**DATA EXTRACT**
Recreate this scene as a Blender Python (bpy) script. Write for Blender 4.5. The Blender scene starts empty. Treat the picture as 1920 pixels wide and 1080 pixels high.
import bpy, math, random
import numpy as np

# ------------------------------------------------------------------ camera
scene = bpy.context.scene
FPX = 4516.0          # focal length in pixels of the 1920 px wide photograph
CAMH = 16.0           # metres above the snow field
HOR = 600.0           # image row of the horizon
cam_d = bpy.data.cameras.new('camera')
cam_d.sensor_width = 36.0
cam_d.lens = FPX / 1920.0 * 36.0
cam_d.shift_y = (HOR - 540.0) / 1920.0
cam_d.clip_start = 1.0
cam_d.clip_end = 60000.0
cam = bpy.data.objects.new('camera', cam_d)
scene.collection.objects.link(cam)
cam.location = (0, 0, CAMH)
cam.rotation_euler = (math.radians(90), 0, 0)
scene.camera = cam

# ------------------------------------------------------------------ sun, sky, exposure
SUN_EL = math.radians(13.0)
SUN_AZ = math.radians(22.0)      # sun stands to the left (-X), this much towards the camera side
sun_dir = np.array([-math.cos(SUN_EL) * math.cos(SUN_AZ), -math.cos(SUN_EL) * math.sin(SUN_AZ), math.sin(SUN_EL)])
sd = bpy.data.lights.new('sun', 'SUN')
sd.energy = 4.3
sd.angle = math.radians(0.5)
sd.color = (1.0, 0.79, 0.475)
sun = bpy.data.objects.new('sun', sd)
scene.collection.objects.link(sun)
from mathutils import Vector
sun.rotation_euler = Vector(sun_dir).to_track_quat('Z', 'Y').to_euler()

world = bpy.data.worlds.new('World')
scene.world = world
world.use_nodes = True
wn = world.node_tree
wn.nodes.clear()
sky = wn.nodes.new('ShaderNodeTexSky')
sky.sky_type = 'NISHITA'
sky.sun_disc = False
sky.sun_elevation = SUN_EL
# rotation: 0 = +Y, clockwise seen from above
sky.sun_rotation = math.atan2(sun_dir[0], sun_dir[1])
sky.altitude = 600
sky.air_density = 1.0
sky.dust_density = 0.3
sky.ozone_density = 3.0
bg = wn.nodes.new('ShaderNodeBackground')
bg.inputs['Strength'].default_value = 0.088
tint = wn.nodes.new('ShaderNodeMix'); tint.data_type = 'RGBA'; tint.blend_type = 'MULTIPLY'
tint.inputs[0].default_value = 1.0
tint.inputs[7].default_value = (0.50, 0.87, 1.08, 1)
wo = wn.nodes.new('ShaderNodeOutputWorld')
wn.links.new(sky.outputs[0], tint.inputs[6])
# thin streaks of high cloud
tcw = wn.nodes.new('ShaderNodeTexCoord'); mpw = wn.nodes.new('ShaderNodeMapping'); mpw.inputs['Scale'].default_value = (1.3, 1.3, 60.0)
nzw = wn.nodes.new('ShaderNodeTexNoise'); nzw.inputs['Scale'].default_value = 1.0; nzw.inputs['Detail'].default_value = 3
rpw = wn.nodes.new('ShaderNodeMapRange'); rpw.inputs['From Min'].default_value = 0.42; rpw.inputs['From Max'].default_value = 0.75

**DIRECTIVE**
In the listing above, please print only the lines from the first one to the line where "scene.camera = cam" appears, exactly as written, both of those lines included.

**RESULT**
Recreate this scene as a Blender Python (bpy) script. Write for Blender 4.5. The Blender scene starts empty. Treat the picture as 1920 pixels wide and 1080 pixels high.
import bpy, math, random
import numpy as np

# ------------------------------------------------------------------ camera
scene = bpy.context.scene
FPX = 4516.0          # focal length in pixels of the 1920 px wide photograph
CAMH = 16.0           # metres above the snow field
HOR = 600.0           # image row of the horizon
cam_d = bpy.data.cameras.new('camera')
cam_d.sensor_width = 36.0
cam_d.lens = FPX / 1920.0 * 36.0
cam_d.shift_y = (HOR - 540.0) / 1920.0
cam_d.clip_start = 1.0
cam_d.clip_end = 60000.0
cam = bpy.data.objects.new('camera', cam_d)
scene.collection.objects.link(cam)
cam.location = (0, 0, CAMH)
cam.rotation_euler = (math.radians(90), 0, 0)
scene.camera = cam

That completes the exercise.